Nesses momentos ele fazia parte da minha família mais proxima. Conheci pouco sua familia,mas o adotei para a minha.
Ave César.Teus amigos te saudam.
                                               Neuza Guerreiro de Carvalho
                                                           15 de março de 2012

Comentários

Célia disse…
Querida Neuza! Sensiblizou-me a notícia dada pela mídia! Agora, mais ainda com seu post de lembranças e sentimentos de um grande amigo, acima de tudo!
Orações! Abraço da Célia.
Viktoria Klara disse…
Obrigada, Neuza, por seu texto escrito não com os dedos pressionando o teclado, mas com as pulsações mais profundas do coração. Você foi a nossa porta-voz. Ninguém teria se expressado melhor.
Anônimo disse…
Olá passando para conhecer o blog gostei mta coisa legal aqui.

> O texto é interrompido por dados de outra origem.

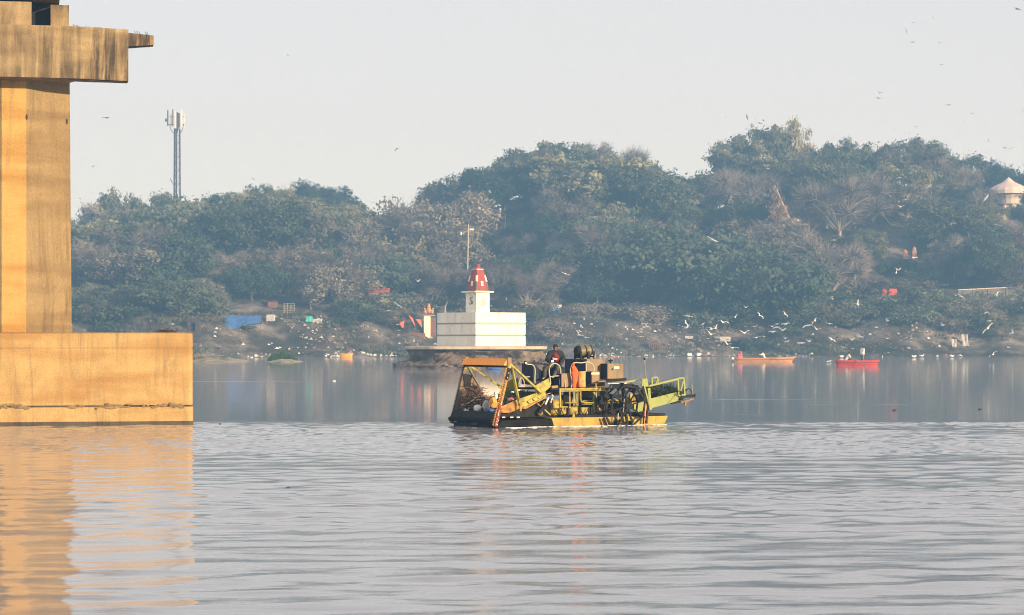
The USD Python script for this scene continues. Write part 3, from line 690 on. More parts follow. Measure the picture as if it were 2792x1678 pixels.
def mark(px):
    for a, b, t in MARKS:
        if a <= px < b:
            return t
    return MARKS[0][2] if px < 0 else MARKS[-1][2]
ORD = ['leftmost'] + [w + ' from left' for w in 'second third fourth fifth sixth seventh eighth ninth tenth eleventh twelfth thirteenth fourteenth'.split()]
def tell_apart(items):
    """items: (key of what it looks like and where, px, setter). Those alike are told apart by their order from the left."""
    by = {}
    for text, px, put in items:
        by.setdefault(text, []).append((px, put))
    for text, lst in by.items():
        lst.sort(key=lambda x: x[0])
        for i, (px, put) in enumerate(lst):
            if len(lst) == 1:
                put(text)
            else:
                put(f'{text}, ' + ('rightmost' if i == len(lst) - 1 else ORD[min(i, 13)]))

_first, LATER = {}, []
def plant(key, X, Y, h, wscale, rz, band, group):
    k = KINDS[key]
    sz = h / k['height']
    sx = sz * wscale
    z = float(ground(X, Y))
    look = LOOK.get(key) or LOOK[key.rstrip('12')]
    cat = CATS.get(key, 'tree')
    if key not in _first:
        x = UsdGeom.Xform.Define(stage, _path(k['name'], None))
        p = custom(x.GetPrim(), look, cat, group)
        for nm, mesh, mat in k['parts']:
            obj(nm, mesh, mat, p)
        _first[key] = p
        x.AddTranslateOp(opSuffix='at').Set(Gf.Vec3d(float(X), float(Y), z))
        x.AddRotateXYZOp(opSuffix='turn').Set(Gf.Vec3f(0, 0, math.degrees(rz)))
        x.AddScaleOp(opSuffix='size').Set(Gf.Vec3f(sx, sx, sz))
    else:
        p = dup(_first[key], (X, Y, z), rz, (sx, sx, sz), group=group)
    px = CX + X / Y * F
    LATER.append((f'{look} {band}, {mark(px)}', px, lambda t, p=p: p.SetCustomDataByKey('label', t)))
    return p

rng = np.random.default_rng(77)
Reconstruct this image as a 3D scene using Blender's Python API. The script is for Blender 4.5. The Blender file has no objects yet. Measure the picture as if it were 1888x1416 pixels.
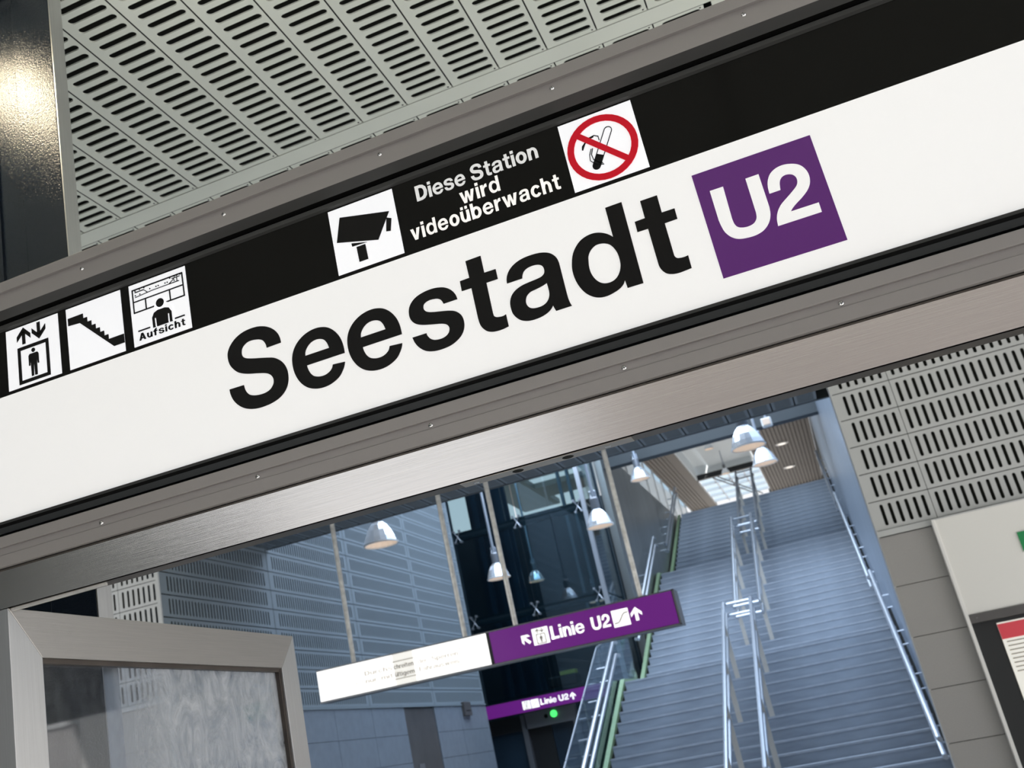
import bpy, math, random
from mathutils import Matrix, Vector
random.seed(7)
C = bpy.context.scene.collection
SC = bpy.context.scene
EYE = 1.6                                  # height of the camera above the floor; z below is given relative to it

# ------------------------------------------------------------------ camera
cd = bpy.data.cameras.new('camera'); cam = bpy.data.objects.new('camera', cd); C.objects.link(cam); SC.camera = cam
RX = (0.90730421, 0.38209977, -0.17549599); DN = (-0.28875553, 0.26282025, -0.92062248); FW = (-0.30564574, 0.88596009, 0.34879134)
cam.matrix_world = Matrix(((RX[0], -DN[0], -FW[0], 0), (RX[1], -DN[1], -FW[1], 0), (RX[2], -DN[2], -FW[2], EYE), (0, 0, 0, 1)))
cd.sensor_width = 36; cd.lens = 2042.8 / 1888 * 36
cd.shift_x = (944 - 729.46) / 1888; cd.shift_y = (672.68 - 708) / 1888
cd.clip_start = .05; cd.clip_end = 300
cd.dof.use_dof = True; cd.dof.focus_distance = 2.35; cd.dof.aperture_fstop = 8.0

# ------------------------------------------------------------------ world, sun, downlight spots and added fill lights, exposure
W = bpy.data.worlds.new('sky'); SC.world = W; W.use_nodes = True
wn = W.node_tree.nodes; wl = W.node_tree.links
bg = wn['Background']
tc = wn.new('ShaderNodeTexCoord'); sx = wn.new('ShaderNodeSeparateXYZ'); wr = wn.new('ShaderNodeValToRGB')
wl.new(tc.outputs['Generated'], sx.inputs[0]); wl.new(sx.outputs['Z'], wr.inputs[0]); wl.new(wr.outputs[0], bg.inputs[0])
wr.color_ramp.elements[0].position = 0.0; wr.color_ramp.elements[0].color = (1.02, .98, .93, 1)
wr.color_ramp.elements[1].position = .75; wr.color_ramp.elements[1].color = (.50, .68, .95, 1)
bg.inputs[1].default_value = 1.15
sl = bpy.data.lights.new('sun', 'SUN'); sl.energy = 13.0; sl.angle = math.radians(1.5); sl.color = (1, .955, .89)
so = bpy.data.objects.new('sun', sl); C.objects.link(so); so.rotation_euler = (math.radians(42), 0, math.radians(30))
def area(name, loc, size, power, color, rot=(0, 0, 0), sy=None):
    l = bpy.data.lights.new(name, 'AREA'); l.energy = power; l.color = color; l.shape = 'RECTANGLE'; l.size = size; l.size_y = sy or size
    o = bpy.data.objects.new(name, l); C.objects.link(o); o.location = (loc[0], loc[1], loc[2] + EYE); o.rotation_euler = rot
    return o
LAMP_SPOTS = [(-2.34, 2.07), (2.9, 2.02)]
area('hall_fill_light', (-2.6, 17.2, 7.7), 6.5, 1350, (.68, .82, 1.0), sy=10)  # unseen bluish area light, added to brighten the hall
area('stair_fill_light', (-1.6, 27.6, 9.3), 3.6, 330, (.68, .83, 1.0), sy=5)  # another added light out of view, lifts the stair flights
SC.view_settings.view_transform = 'Standard'; SC.view_settings.look = 'None'
SC.view_settings.exposure = 0.0; SC.view_settings.gamma = 1; SC.view_settings.use_curve_mapping = False
SC.cycles.use_denoising = True; SC.cycles.max_bounces = 8; SC.cycles.transparent_max_bounces = 12
SC.cycles.sample_clamp_indirect = 6

# ------------------------------------------------------------------ materials
def mat(name, col, rough=.5, metal=0.0, emit=None, estr=0.0, noise=0.0, nscale=20, bump=0.0, bscale=60, stretch=None, aniso=0.0, spec=.5, coat=0.0, bdist=.002):
    m = bpy.data.materials.new(name); m.use_nodes = True
    n = m.node_tree.nodes; l = m.node_tree.links; b = n['Principled BSDF']
    b.inputs['Base Color'].default_value = (*col, 1); b.inputs['Roughness'].default_value = rough; b.inputs['Metallic'].default_value = metal
    b.inputs['Specular IOR Level'].default_value = spec; b.inputs['Anisotropic'].default_value = aniso; b.inputs['Coat Weight'].default_value = coat
    if emit: b.inputs['Emission Color'].default_value = (*emit, 1); b.inputs['Emission Strength'].default_value = estr
    t = None
    if noise or bump:
        t = n.new('ShaderNodeTexCoord'); mp = n.new('ShaderNodeMapping'); l.new(t.outputs['Object'], mp.inputs[0])
        if stretch: mp.inputs['Scale'].default_value = stretch
    if noise:
        nz = n.new('ShaderNodeTexNoise'); nz.inputs['Scale'].default_value = nscale; nz.inputs['Detail'].default_value = 6; l.new(mp.outputs[0], nz.inputs[0])
        r = n.new('ShaderNodeMapRange'); r.inputs['To Min'].default_value = 1 - noise; r.inputs['To Max'].default_value = 1 + noise; r.inputs['From Min'].default_value = .3; r.inputs['From Max'].default_value = .7
        l.new(nz.outputs[0], r.inputs[0])
        mx = n.new('ShaderNodeVectorMath'); mx.operation = 'SCALE'; mx.inputs[0].default_value = col; l.new(r.outputs[0], mx.inputs['Scale']); l.new(mx.outputs[0], b.inputs['Base Color'])
    if bump:
        nb = n.new('ShaderNodeTexNoise'); nb.inputs['Scale'].default_value = bscale; nb.inputs['Detail'].default_value = 3; l.new(mp.outputs[0], nb.inputs[0])
        bp = n.new('ShaderNodeBump'); bp.inputs['Strength'].default_value = bump; bp.inputs['Distance'].default_value = bdist; l.new(nb.outputs[0], bp.inputs['Height']); l.new(bp.outputs[0], b.inputs['Normal'])
    return m
def glass_mat(name, tint=(.8, .9, .92), gloss=.12, rough=.02):
    m = bpy.data.materials.new(name); m.use_nodes = True; n = m.node_tree.nodes; l = m.node_tree.links
    n.remove(n['Principled BSDF']); out = n['Material Output']
    tr = n.new('ShaderNodeBsdfTransparent'); tr.inputs[0].default_value = (*tint, 1)
    gb = n.new('ShaderNodeBsdfGlossy'); gb.inputs['Roughness'].default_value = rough; gb.inputs[0].default_value = (.9, .95, 1, 1)
    mx = n.new('ShaderNodeMixShader'); lw = n.new('ShaderNodeLayerWeight'); lw.inputs[0].default_value = .25
    mr = n.new('ShaderNodeMapRange'); mr.inputs['To Min'].default_value = gloss * .5; mr.inputs['To Max'].default_value = min(1, gloss * 3)
    l.new(lw.outputs['Facing'], mr.inputs[0]); l.new(mr.outputs[0], mx.inputs[0]); l.new(tr.outputs[0], mx.inputs[1]); l.new(gb.outputs[0], mx.inputs[2]); l.new(mx.outputs[0], out.inputs[0])
    return m
M = {}
M['anod'] = mat('anodised_aluminium', (.275, .257, .252), .5, .35, bump=.15, bscale=900, spec=.4)
M['black_rubber'] = mat('dark_gasket', (.035, .035, .034), .45)
M['black_gap'] = mat('black_recess', (.004, .004, .004), .8, spec=.1)
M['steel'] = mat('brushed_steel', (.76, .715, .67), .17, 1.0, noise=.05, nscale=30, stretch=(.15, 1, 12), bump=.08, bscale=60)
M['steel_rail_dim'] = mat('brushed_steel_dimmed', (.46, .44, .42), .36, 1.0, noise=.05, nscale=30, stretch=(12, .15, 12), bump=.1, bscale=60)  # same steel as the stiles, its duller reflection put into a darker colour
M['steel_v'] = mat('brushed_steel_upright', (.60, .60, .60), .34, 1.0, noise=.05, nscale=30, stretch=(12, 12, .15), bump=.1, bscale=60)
M['soffit'] = mat('steel_soffit', (.10, .085, .075), .4, .8, noise=.15, nscale=10)
M['lock'] = mat('lock_plate_steel', (.42, .38, .34), .35, .9)
M['black_print'] = mat('black_print', (.006, .0055, .0055), .35, spec=.15)
M['band'] = mat('black_acrylic', (.0035, .0032, .003), .10, spec=.12)
M['white_face'] = mat('lit_white_acrylic', (.72, .72, .73), .25, emit=(1.0, .985, .97), estr=.37)
M['plate'] = mat('lit_white_plate', (.70, .70, .72), .25, emit=(.95, .96, 1.0), estr=.50)
M['plate_dim'] = mat('lit_greyish_plate', (.6, .6, .62), .25, emit=(.95, .95, 1.0), estr=.42)
M['text_white'] = mat('lit_white_letters', (.6, .6, .58), .3, emit=(1, .96, .92), estr=.55)
M['text_grey'] = mat('lit_grey_letters', (.5, .5, .5), .3, emit=(1, 1, .98), estr=.38)
M['purple'] = mat('lit_purple_acrylic', (.055, .012, .09), .25, emit=(.30, .045, .45), estr=.16, spec=.3)
M['purple_b'] = mat('lit_purple_acrylic_far', (.07, .012, .11), .3, emit=(.34, .03, .50), estr=.28)
M['white_far'] = mat('lit_white_far', (.8, .8, .8), .3, emit=(1, .99, .96), estr=1.05)
M['white_far2'] = mat('lit_white_far_dim', (.5, .5, .48), .3, emit=(1, .97, .90), estr=.70)
M['faint'] = mat('faded_print', (.32, .30, .27), .4, emit=(1, .93, .84), estr=.40)
M['faint_red'] = mat('faded_red_print', (.45, .32, .26), .4, emit=(1, .80, .68), estr=.50)
M['faint_dark'] = mat('grey_print', (.16, .15, .14), .4, emit=(.5, .45, .4), estr=.25)
M['red'] = mat('red_print', (.50, .003, .015), .35, emit=(.9, .005, .03), estr=.15, spec=.2)
M['screw'] = mat('screw_steel', (.75, .75, .75), .18, 1.0)
M['dark'] = mat('dark_shadow_gap', (.012, .013, .012), .7, spec=.1)
M['column'] = mat('orange_peel_black_paint', (.010, .016, .026), .15, bump=1.0, bscale=190, spec=.6, bdist=.0012)
M['ceil'] = mat('sage_grey_sheet', (.77, .80, .71), .45, noise=.03, nscale=3, spec=.35)
M['ceil_shaded'] = mat('shaded_ceiling_sheet', (.15, .18, .21), .5, spec=.3)  # same ceiling sheet, with the hall's bluish shade put into its colour
M['ceil_in'] = mat('dark_plenum', (.020, .021, .017), .8, spec=.1)
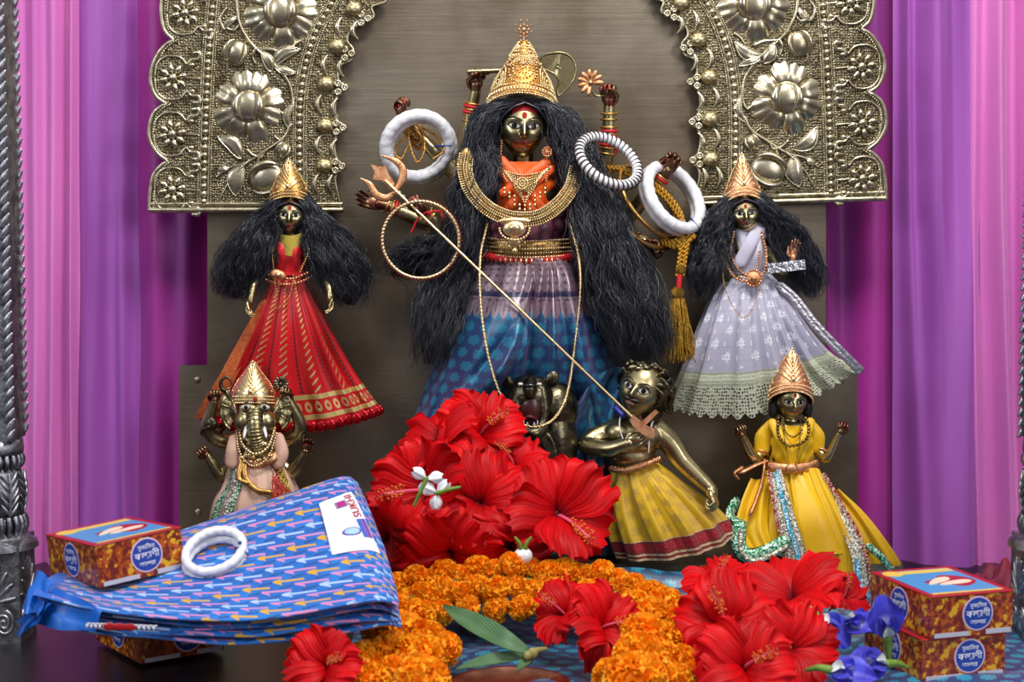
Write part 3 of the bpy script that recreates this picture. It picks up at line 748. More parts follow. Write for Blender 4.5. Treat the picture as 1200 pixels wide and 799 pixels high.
def skirt(rows, nf, amp, seed=0, n=260, m=60, power=.8, drift=1.0, us=1.0, front_only=False, extra=None):
    """draped cloth: rows ((xl,yl),(xr,yr),d_mid,d_half) from top to hem, with nf pleats growing toward the hem"""
    r = np.random.default_rng(seed); th = np.linspace(0, 2 * PI, n, endpoint=False)
    A = np.array([[*a, *b, dm, dh] for a, b, dm, dh in rows], float); t = np.linspace(0, 1, m)
    Cc = catmull(A, 12); k = np.linspace(0, 1, len(Cc)); Rw = np.stack([np.interp(t, k, Cc[:, i]) for i in range(6)], 1)
    ph = r.uniform(0, 6, 6); P = np.zeros((m, n, 3)); UV = np.zeros((m, n, 2)); L = 0
    for j in range(m):
        xl, yl, xr, yr, dm, dh = Rw[j]; pl, pr = W(xl, yl, dm), W(xr, yr, dm); c = (pl + pr) / 2; hx = (pr - pl) / 2
        w_ = th + .12 * np.sin(2 * th + ph[0]) + .10 * np.sin(3 * th + ph[1])
        fold = np.sin(w_ * nf + ph[2] + drift * t[j] * 1.2 * np.sin(th * 2 + ph[3])); fold = np.sign(fold) * np.abs(fold) ** power
        fold2 = np.sin(w_ * nf * 2.3 + ph[4] + t[j] * 2) * .25
        am = np.interp(t[j], np.linspace(0, 1, len(amp)), amp) * .001
        rr = (fold + fold2) * am
        hd = dh * .001; nx = np.cos(th) * hd; ny = np.sin(th) * np.linalg.norm(hx); nn = np.maximum(np.hypot(nx, ny), 1e-6)
        off = np.zeros((n, 3)); off[:, 0] = 0
        P[j] = c + np.cos(th + PI)[:, None] * hx[None] * 1.0 + np.stack([0 * th, -np.sin(th) * hd, 0 * th], 1)
        ex = nrm(hx); P[j] += (-(np.cos(th) * hd / nn))[:, None] * rr[:, None] * ex + np.stack([0 * th, -(np.sin(th) * np.linalg.norm(hx) / nn) * rr, 0 * th], 1)
        if j: L += np.linalg.norm(c - cp)
        cp = c; UV[j, :, 0] = th / (2 * PI) * us; UV[j, :, 1] = t[j]
    if extra is not None: P = extra(P, t, th)
    return MB().grid(P, False, True, UV), P
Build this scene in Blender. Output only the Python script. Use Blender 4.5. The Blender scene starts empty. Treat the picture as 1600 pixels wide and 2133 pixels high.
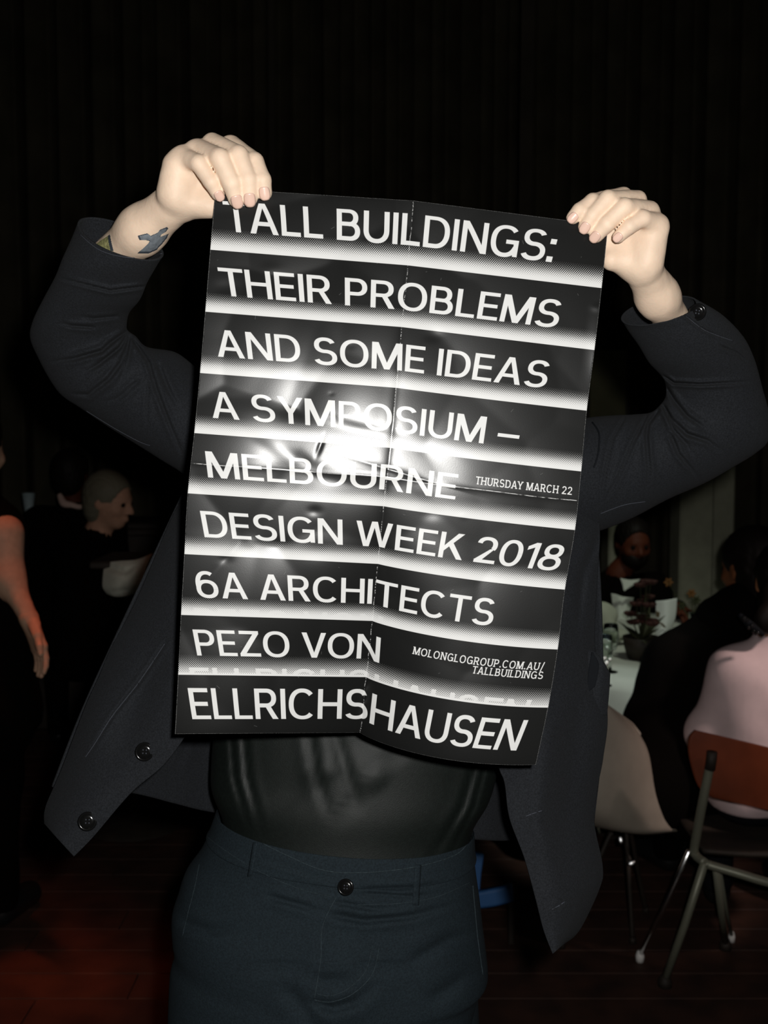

Bjus boa semana p vc
Lucas Torres disse…
Olá Neuza,
tive a oportunidade de conhecê-la na Estação Ciência, junto à M. Inês. A vi em janeiro, não sei se vais te lembrar de mim. Admirei a tua forma de expressar amor por alguém que consideras especial. É uma forma carinhosa que demonstra atenção pelo outro em um mundo tão egoísta. Coloquei uma foto tua e da M. Inês em meu quarto, tão distante de S. Paulo: me inspiro em pessoas tão humildes, que acreditam em que está disposto a aprender. Quero muito estar espiritualmente próximo de pessoas como tú. Abraços. Lucas Torres/RS.